Monday, May 7, 2007

Expressionist Survivor

Ernst Ludwig Kirchner celebrated his 127th birthday yesterday, May 6th. Kirchner’s woodcuts are some of the most beautifully expressive of Die Brucke wing of the Expressionist school. (Kirchner’s painted woodcut Winter Moonlight appears above.) After serving in World War I for Germany, he suffered under the Nazi label of “Entartete Kunst” or “degenerate art” and finally took his own life in 1938.

Kirchner and his group were among the first to appreciate Edvard Munch's unique style, drawing the Norwegian artist to Germany, which he came to see as a second homeland before the Nazi era. As with Picasso and many other artists of that era, African art and other “primitive” art forms influenced Kirchner, as can be seen in his Self Portrait With Model (below). Kirchner simplifies the faces into masks, concentrating on the decorative elements of the robe, which itself mimics the colorful patterns found in African art. The raw stylization of his painting, even more evident in his woodcuts, epitomizes for me the most fascinating psychological aspects of Expressionism.

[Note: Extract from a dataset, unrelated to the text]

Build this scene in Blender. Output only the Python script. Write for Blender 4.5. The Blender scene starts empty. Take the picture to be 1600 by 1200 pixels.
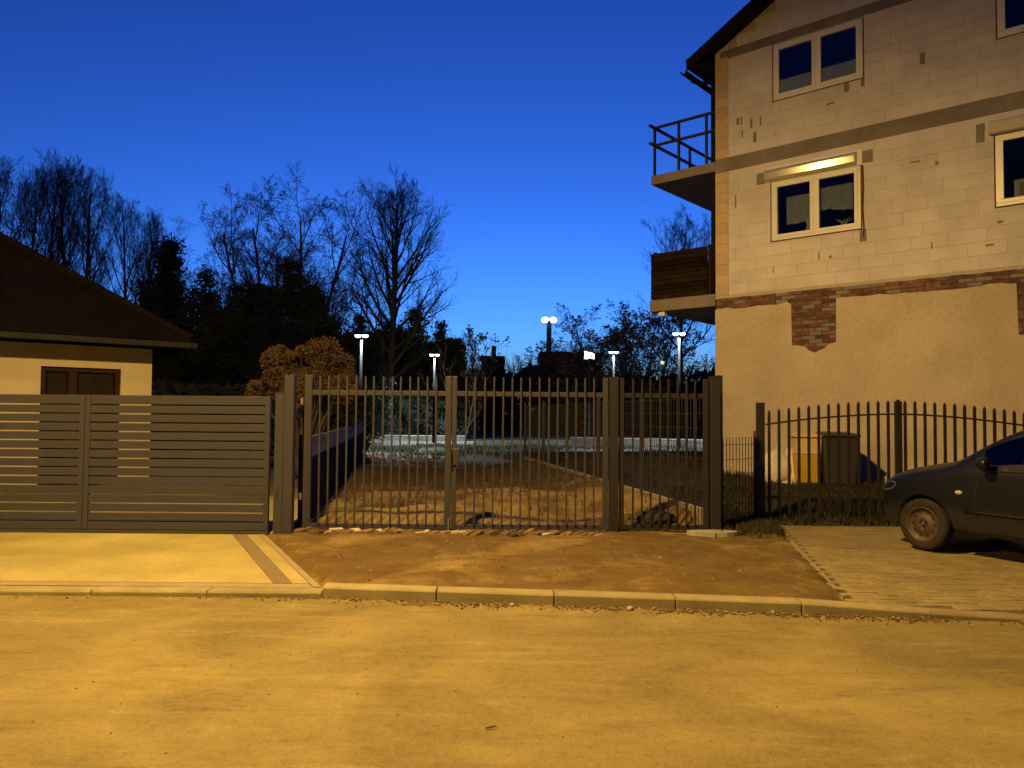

Germany in the first half of the 20th century, like much of Europe, operated like a meat grinder of humanity. Kirchner, unlike many contemporaries who died in World War I, emerged alive, albeit a broken man, yet found meaning in the anti-academic freedom of the new style of Expressionism. Sadly, he lived to see Germany descend into the madness of Hitler’s regime and the degradation of German culture before ending his life.